Deborah Ross

What backing singers are really thinking behind the ‘ooh, ooh, oohs’

Twenty Feet from Stardom is the kind of documentary you won’t want to end

[Getty Images/Shutterstock/iStock/Alamy] 
issue 29 March 2014

Have you ever looked at backing singers and thought: what is their story? Do they or have they ever prayed for their time to come? As they are going ‘ooh ooh, ooh ooh’ behind Kylie are they thinking, ‘I want to kill Kylie’? Do they mind that no one knows their name? Do they ever ponder why it’s so often white artists with black backing singers and never the other way round? I have often wondered about all this, and now realise if I’d stopped idling over such questions, got off the sofa and done some digging, I could now be in possession of an Oscar. I’m a fool to myself; I truly am.

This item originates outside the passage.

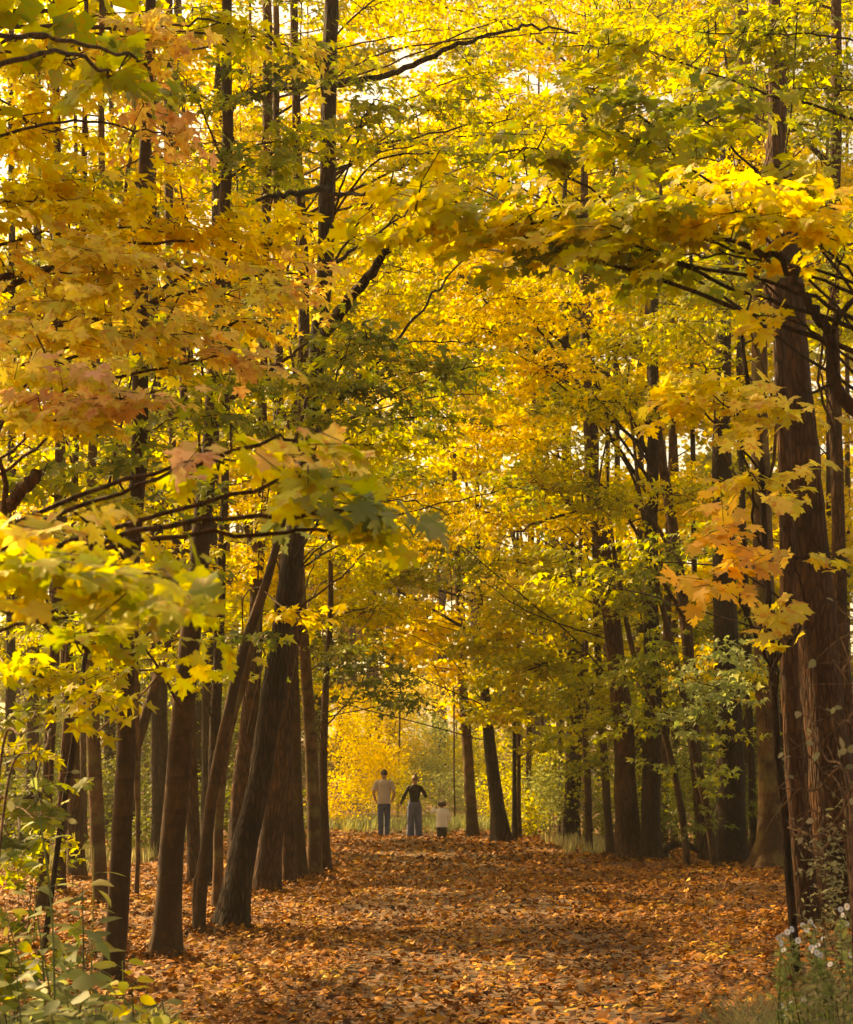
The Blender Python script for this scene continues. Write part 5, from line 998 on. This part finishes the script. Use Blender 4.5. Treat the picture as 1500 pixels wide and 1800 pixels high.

So I did nothing, and cleared the way for Twenty Feet from Stardom, which did get off the sofa, and did dig around, and did win the best documentary Oscar — that is, my Oscar — but I’ve decided: no hard feelings, because it’s just such a wonderful film and, get this, actually feels too short at 96 minutes. When have I ever said that before? Almost never, that’s when. I even sat through to the end of the credits, which is something I never normally do, as I wanted to stay with the sound-track as long as I could. The soundtrack is bliss. The soundtrack will make your spine tingle. The soundtrack will ensure you never listen to the Rolling Stones’ ‘Gimme Shelter’ in the same way ever again. Or ‘Young Americans’. Or ‘Walk on the Wild Side’. And yet the soundtrack may even be the least of it. Yes, it will resonate, and you’ll probably come away with an earworm — I came away with ‘Da Doo Ron Ron’ as my earworm — but it’s the extraordinary women, and their stories, that will resonate the most.

The film’s format is not revolutionary.